The good news is that warm temperatures are helping local greenhouse growers recover from high heating costs run up by weeks of extremely frigid winter weather during the first months of 2015.

"We are just kind of loving it," said Harry Lockwood, an 85-year-old greenhouse grower from Hamburg who is using the mild weather to finish reconstructing greenhouses destroyed by the Snowvember storm.

"Nut and bolts and things like that with no gloves... it has just been great!" added Lockwood.

Just around the corner at Ronald Draudt & Sons Farm, Craig Draudt said the warm temperatures are saving the farm thousands of dollars and will help even-out the high costs of winter earlier this year.

Easter and Spring plants are already starting to come up inside the greenhouses, but some outdoor plants are also blooming - causing a lot of concern to gardeners and homeowners.

"We have been getting calls. Lilacs are blooming, tulips, daffodils are coming up and cherries are blooming.

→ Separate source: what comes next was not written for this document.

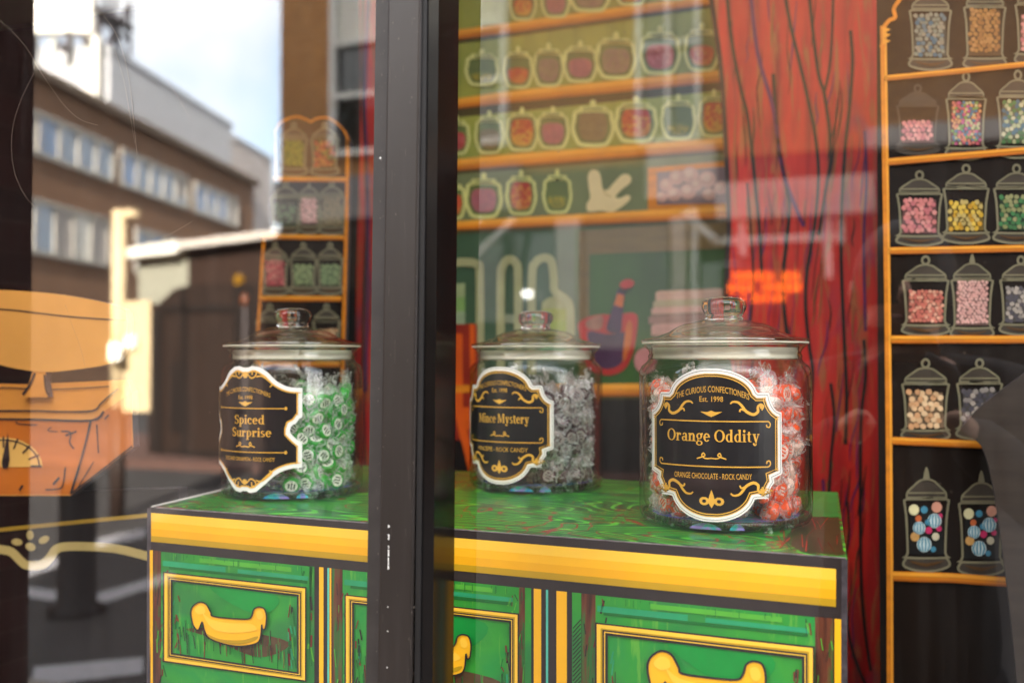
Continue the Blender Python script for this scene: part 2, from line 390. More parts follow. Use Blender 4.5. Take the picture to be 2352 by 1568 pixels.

So, really the advice we have is there is nothing we can do about it," said Marcia Totaro, business manager for Lockwood's.

Totaro added that most early blooming plants will still probably survive winter when it finally comes, but some may not bloom again in springtime.

"Tulips and daffodils will probably rebloom in the spring. Lilacs and flowering trees probably won't rebloom but it won't kill the trees," said Totaro.

In some cases, people will just have to wait until Spring to see what happens. "Some years you have good years, other years, you have things like this that are going to be challenges," explained Totaro.